Schumacher, Petra B.

Hinterwimmer, Stefan

Abstract

Demonstrative pronouns have been shown to direct the attention to an entity that is currently not the most prominent entity in discourse. German poses an interesting puzzle because two of its demonstrative pronouns have very similar interpretive preferences. Patil et al. (2023) suggest that the der-demonstrative (DPro) considers the perspectival anchor as the most prominent entity, while the dieser-demonstrative (DemPro) is insensitive to the perspective holder, rendering distinct interpretive biases, whereas Patil et al. (2020) showed that DemPro prefers the formal language register, and further suggested that DPros avoid the written modality. Here we test a long-held explanation for the availability of two demonstrative pronouns, namely that the DPro is preferably used in the spoken modality, while the DemPro favours the written modality.

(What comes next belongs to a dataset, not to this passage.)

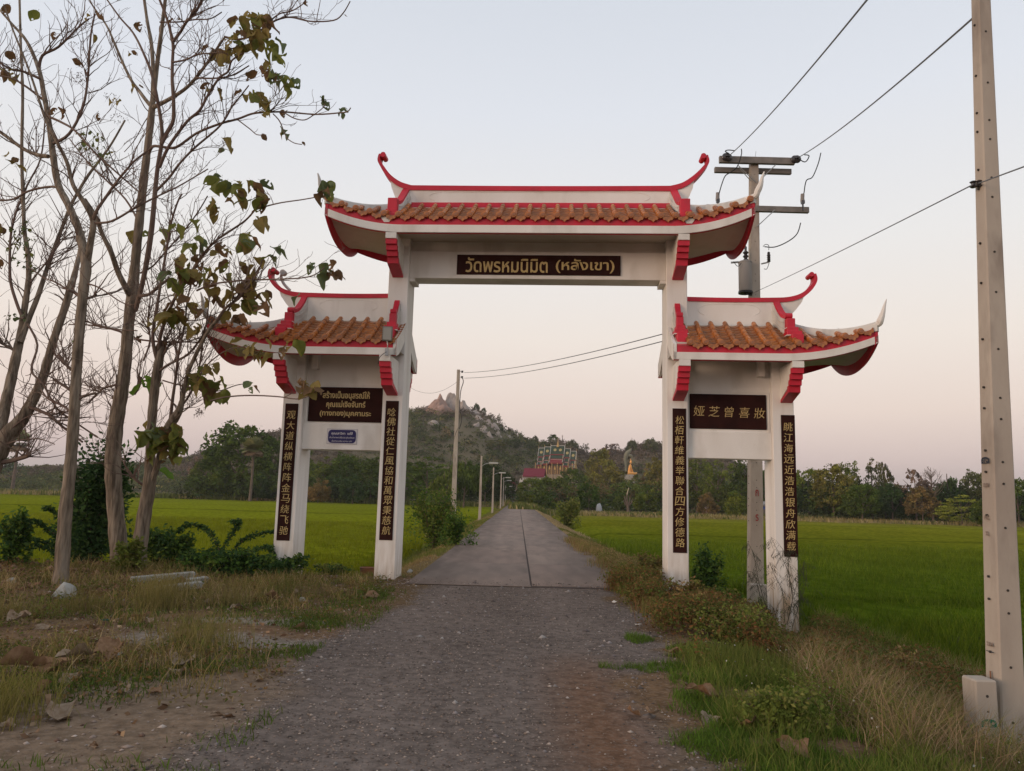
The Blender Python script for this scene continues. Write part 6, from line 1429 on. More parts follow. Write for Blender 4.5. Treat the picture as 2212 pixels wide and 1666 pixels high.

In two sets of experiments, we directly compare the acceptability of the two demonstratives between spoken and written modalities. The experiments showed mixed results. While Experiment 1 registered no effect of modality, Experiment 2 revealed higher ratings for the DPro in the spoken over the written modality. We argue that the findings can be reconciled by considering register differences in the two studies, where items from Experiment 1 point to a more formal register than the items in Experiment 2. Overall, we suggest that register might be a stronger licensor for the choice of demonstrative pronouns than modality.